Middle East tensions  rattle markets

Oil prices surpassed $70 a barrel yesterday for the first time in more than three months as the US warned of increased threats to energy facilities in the Middle East, after the assassination of an Iranian general last week.

Brent crude, the international benchmark, was up 2,1 percent at $70,07 in early European trading, having risen as high as $70,74 in Asian trade. Brent has climbed more than 5 percent since US air strikes killed Qassem Soleimani in Iraq on Friday.

The latest gains followed a weekend of threats between Washington and Tehran, bringing the pair closer to conflict and raising tensions throughout the Middle East.

Crude last traded briefly above $70 a barrel in September after strikes — which the US blamed on Iran — temporarily knocked out half of Saudi Arabia’s oil production.

Soleimani was the head of the Iranian Revolutionary Guards’ overseas forces and controlled the regime’s extensive influence across Lebanon, Iraq, Syria and Yemen.

The US state department warned on Sunday that there was an increased risk of attacks on oil facilities and other targets in Saudi Arabia, amid widespread expectations Iran would retaliate for the killing of Soleimani.

Following the assassination, Iran said it would no longer abide by any of its commitments to the 2015 nuclear accord it signed with world powers.

The price of West Texas Intermediate, the US marker, strengthened on Monday by 1,7 percent to $64,15.

Oil prices will “likely rise much further if Iran retaliates, either by attacking Saudi oil facilities as it did in September, or attempting to block the Strait of Hormuz, through which 20 percent of global oil supply is transported”, said Michael Pearce, senior US economist at research firm Capital Economics.

Analysts at Goldman Sachs suggested the risk premium currently baked into prices was already too high and that “actual supply disruption” would now be necessary to keep prices at current levels.

Still, with Middle East tensions rising, investors have continued to shift out of riskier assets and into haven assets.

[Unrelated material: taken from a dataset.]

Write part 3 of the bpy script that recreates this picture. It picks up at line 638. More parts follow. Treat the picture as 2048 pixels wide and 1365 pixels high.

The price of gold for immediate delivery rose 1,3 percent in early European trading on Monday to $1,572 an ounce, the highest level since early 2013.

Japan’s Topix equity index sank 1,4 percent as the yen, also viewed as a haven asset, traded at a three-month high against the US dollar.

The yield on US 10-year Treasuries was flat at 1,794, having dipped in Asian trade. —Financial Times.